Your output is the lines from the first one to the one containing "COL = SC.collection", repeated exactly, with images left out.

--- Data ---

....................

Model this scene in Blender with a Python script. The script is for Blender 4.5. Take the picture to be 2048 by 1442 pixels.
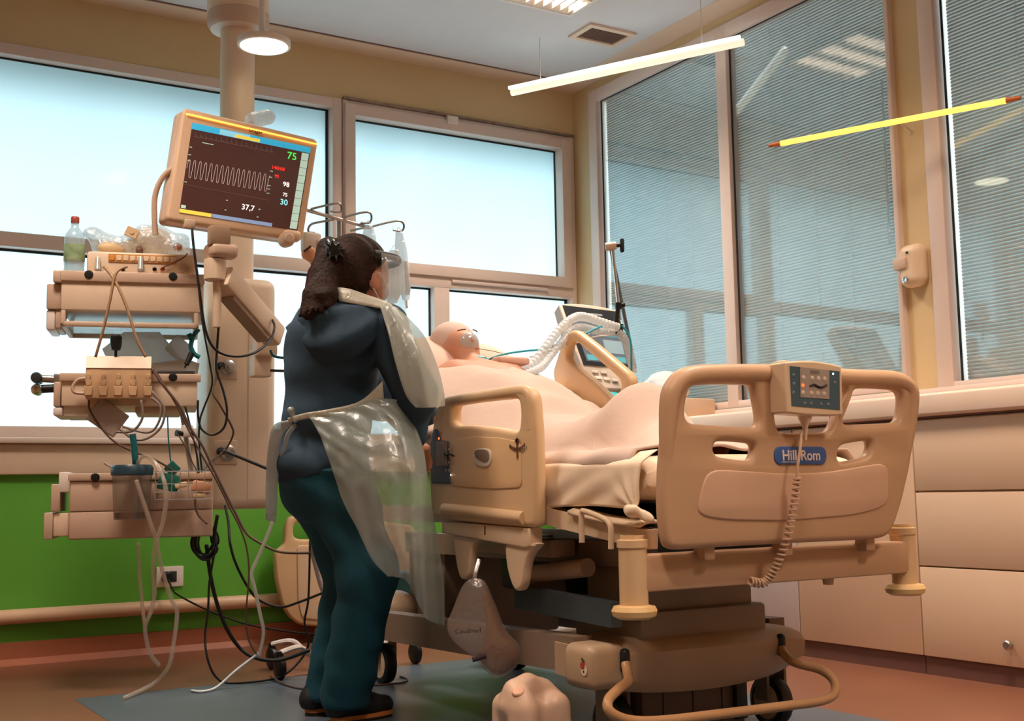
import bpy, bmesh, math, random
import numpy as np
from mathutils import Vector, Matrix, noise
random.seed(7)
for o in list(bpy.data.objects): bpy.data.objects.remove(o)
SC = bpy.context.scene
COL = SC.collection

# ------------------------------------------------------------------ camera, world, exposure
IMG_W, IMG_H, FPX, CAMH = 2048, 1442, 2392.0, 0.80
YAW, PIT, ROL = math.radians(31.517), math.radians(6.291), math.radians(-1.0166)
_f = Vector((math.sin(YAW)*math.cos(PIT), math.cos(YAW)*math.cos(PIT), math.sin(PIT)))
_r = Vector((math.cos(YAW), -math.sin(YAW), 0)); _u = _r.cross(_f)
CR = math.cos(ROL)*_r + math.sin(ROL)*_u; CU = -math.sin(ROL)*_r + math.cos(ROL)*_u; CF = _f
cd = bpy.data.cameras.new('camera'); cam = bpy.data.objects.new('camera', cd); COL.objects.link(cam)
cd.sensor_fit = 'HORIZONTAL'; cd.sensor_width = 36.0; cd.lens = 36.0*FPX/IMG_W
cd.clip_start = 0.05; cd.clip_end = 200
cam.matrix_world = Matrix(((CR.x, CU.x, -CF.x, 0), (CR.y, CU.y, -CF.y, 0), (CR.z, CU.z, -CF.z, CAMH), (0, 0, 0, 1)))
SC.camera = cam
SC.view_settings.view_transform = 'Standard'; SC.view_settings.look = 'None'
SC.view_settings.gamma = 1.0; SC.view_settings.use_curve_mapping = False
SC.view_settings.exposure = 0.0
SC.cycles.max_bounces = 8; SC.cycles.diffuse_bounces = 4; SC.cycles.glossy_bounces = 3
SC.cycles.transparent_max_bounces = 16; SC.cycles.transmission_bounces = 6
SC.cycles.use_denoising = True; SC.cycles.caustics_reflective = False; SC.cycles.caustics_refractive = False
SC.cycles.sample_clamp_indirect = 6.0
wd = bpy.data.worlds.new('overcast_sky'); SC.world = wd; wd.use_nodes = True
_bg = wd.node_tree.nodes['Background']
_bg.inputs[0].default_value = (0.68, 0.92, 1.0, 1); _bg.inputs[1].default_value = 4.0   # bright overcast daylight
LAMP_COL = (1.0, 0.81, 0.67); LAMP_POWER = 138.0                                       # warm ceiling lamps

# ------------------------------------------------------------------ measuring helpers (photo pixel -> point in the room)
def ray(px, py): return CR*((px-1024)/FPX) + CU*(-(py-721)/FPX) + CF
def at(px, py, d): p = ray(px, py)*d; return Vector((p.x, p.y, p.z+CAMH))
def onx(X, px, py): q = ray(px, py); return at(px, py, X/q.x)
def ony(Y, px, py): q = ray(px, py); return at(px, py, Y/q.y)
def onz(Z, px, py): q = ray(px, py); return at(px, py, (Z-CAMH)/q.z)

# ------------------------------------------------------------------ materials
def srgb(c):
    if isinstance(c, str):
        c = c.lstrip('#'); c = [int(c[i:i+2], 16)/255 for i in (0, 2, 4)]
    return tuple((x/12.92 if x <= .04045 else ((x+.055)/1.055)**2.4) for x in c) + (1,)
MATS = {}
def mat(name, col, rough=.5, metal=0., var=.08, scale=6., bump=0., bscale=60., spec=.4, coat=0., alpha=1., emit=None, estr=0., trans=0., sss=0.):
    if name in MATS: return MATS[name]
    m = bpy.data.materials.new(name); m.use_nodes = True; nt = m.node_tree; N = nt.nodes; L = nt.links
    b = N['Principled BSDF']; c = srgb(col)
    tc = N.new('ShaderNodeTexCoord')
    nz = N.new('ShaderNodeTexNoise'); nz.inputs['Scale'].default_value = scale; nz.inputs['Detail'].default_value = 4
    L.new(tc.outputs['Object'], nz.inputs['Vector'])
    rp = N.new('ShaderNodeValToRGB')
    rp.color_ramp.elements[0].position = .3; rp.color_ramp.elements[1].position = .7
    rp.color_ramp.elements[0].color = tuple(x*(1-var) for x in c[:3])+(1,)
    rp.color_ramp.elements[1].color = tuple(min(1, x*(1+var)) for x in c[:3])+(1,)
    L.new(nz.outputs[0], rp.inputs[0]); L.new(rp.outputs[0], b.inputs['Base Color'])
    b.inputs['Roughness'].default_value = rough; b.inputs['Metallic'].default_value = metal
    b.inputs['Specular IOR Level'].default_value = spec; b.inputs['Coat Weight'].default_value = coat
    b.inputs['Alpha'].default_value = alpha; b.inputs['Transmission Weight'].default_value = trans
    if sss: b.inputs['Subsurface Weight'].default_value = sss; b.inputs['Subsurface Radius'].default_value = (.02, .008, .005)
    if emit: b.inputs['Emission Color'].default_value = srgb(emit); b.inputs['Emission Strength'].default_value = estr
    if bump:
        n2 = N.new('ShaderNodeTexNoise'); n2.inputs['Scale'].default_value = bscale; n2.inputs['Detail'].default_value = 5
        L.new(tc.outputs['Object'], n2.inputs['Vector'])
        bp = N.new('ShaderNodeBump'); bp.inputs['Strength'].default_value = bump; bp.inputs['Distance'].default_value = .01
        L.new(n2.outputs[0], bp.inputs['Height']); L.new(bp.outputs[0], b.inputs['Normal'])
    MATS[name] = m; return m
def film(name, col, clear=.4, rough=.25, gloss=.12, bump=0., bscale=30.):
    """thin clear plastic: part see-through, part milky, a little shine"""
    if name in MATS: return MATS[name]
    m = bpy.data.materials.new(name); m.use_nodes = True; nt = m.node_tree; N = nt.nodes; L = nt.links
    for n in list(N): N.remove(n)
    out = N.new('ShaderNodeOutputMaterial'); tr = N.new('ShaderNodeBsdfTransparent'); df = N.new('ShaderNodeBsdfDiffuse'); tl = N.new('ShaderNodeBsdfTranslucent'); gl = N.new('ShaderNodeBsdfGlossy')
    c = srgb(col); df.inputs[0].default_value = c; tl.inputs[0].default_value = c; gl.inputs['Roughness'].default_value = rough
    gl.inputs[0].default_value = (.9, .92, .92, 1)
    a = N.new('ShaderNodeMixShader'); a.inputs[0].default_value = .35; L.new(df.outputs[0], a.inputs[1]); L.new(tl.outputs[0], a.inputs[2])
    b = N.new('ShaderNodeMixShader'); b.inputs[0].default_value = 1-clear; L.new(tr.outputs[0], b.inputs[1]); L.new(a.outputs[0], b.inputs[2])
    d = N.new('ShaderNodeMixShader'); d.inputs[0].default_value = gloss; L.new(b.outputs[0], d.inputs[1]); L.new(gl.outputs[0], d.inputs[2])
    L.new(d.outputs[0], out.inputs[0])
    if bump:
        tc = N.new('ShaderNodeTexCoord'); n2 = N.new('ShaderNodeTexNoise'); n2.inputs['Scale'].default_value = bscale; n2.inputs['Detail'].default_value = 3
        n2.inputs['Distortion'].default_value = 1.5
        L.new(tc.outputs['Object'], n2.inputs['Vector']); bp = N.new('ShaderNodeBump'); bp.inputs['Strength'].default_value = bump; bp.inputs['Distance'].default_value = .03
        L.new(n2.outputs[0], bp.inputs['Height'])
        for s in (df, tl, gl): L.new(bp.outputs[0], s.inputs['Normal'])
    MATS[name] = m; return m
def frosted(name):
    m = bpy.data.materials.new(name); m.use_nodes = True; nt = m.node_tree; N = nt.nodes; L = nt.links
    for n in list(N): N.remove(n)
    out = N.new('ShaderNodeOutputMaterial'); tl = N.new('ShaderNodeBsdfTranslucent'); gl = N.new('ShaderNodeBsdfGlossy')
    tc = N.new('ShaderNodeTexCoord'); nz = N.new('ShaderNodeTexNoise'); nz.inputs['Scale'].default_value = 1.3; L.new(tc.outputs['Object'], nz.inputs['Vector'])
    rp = N.new('ShaderNodeValToRGB'); rp.color_ramp.elements[0].color = (.80, .86, .88, 1); rp.color_ramp.elements[1].color = (.94, .96, .96, 1)
    L.new(nz.outputs[0], rp.inputs[0]); L.new(rp.outputs[0], tl.inputs[0]); gl.inputs['Roughness'].default_value = .12
    mx = N.new('ShaderNodeMixShader'); mx.inputs[0].default_value = .05; L.new(tl.outputs[0], mx.inputs[1]); L.new(gl.outputs[0], mx.inputs[2]); L.new(mx.outputs[0], out.inputs[0])
    return m
def clearglass(name, ior=1.7, tint=(.93, .95, .95)):
    m = bpy.data.materials.new(name); m.use_nodes = True; nt = m.node_tree; N = nt.nodes; L = nt.links
    for n in list(N): N.remove(n)
    out = N.new('ShaderNodeOutputMaterial'); tr = N.new('ShaderNodeBsdfTransparent'); gl = N.new('ShaderNodeBsdfGlossy'); fr = N.new('ShaderNodeLayerWeight')
    fr.inputs[0].default_value = .5; pw = N.new('ShaderNodeMath'); pw.operation = 'POWER'; pw.inputs[1].default_value = 2.0
    ma = N.new('ShaderNodeMath'); ma.operation = 'MULTIPLY_ADD'; ma.inputs[1].default_value = .75; ma.inputs[2].default_value = .03
    L.new(fr.outputs['Facing'], pw.inputs[0]); L.new(pw.outputs[0], ma.inputs[0])
    tr.inputs[0].default_value = tint+(1,); gl.inputs['Roughness'].default_value = .025
    mx = N.new('ShaderNodeMixShader'); L.new(ma.outputs[0], mx.inputs[0]); L.new(tr.outputs[0], mx.inputs[1]); L.new(gl.outputs[0], mx.inputs[2]); L.new(mx.outputs[0], out.inputs[0])
    return m
def glow(name, col, strength):
    m = bpy.data.materials.new(name); m.use_nodes = True; nt = m.node_tree
    b = nt.nodes['Principled BSDF']; b.inputs['Base Color'].default_value = srgb(col); b.inputs['Emission Color'].default_value = srgb(col); b.inputs['Emission Strength'].default_value = strength
    return m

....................

--- Exercise answer ---
Model this scene in Blender with a Python script. The script is for Blender 4.5. Take the picture to be 2048 by 1442 pixels.
import bpy, bmesh, math, random
import numpy as np
from mathutils import Vector, Matrix, noise
random.seed(7)
for o in list(bpy.data.objects): bpy.data.objects.remove(o)
SC = bpy.context.scene
COL = SC.collection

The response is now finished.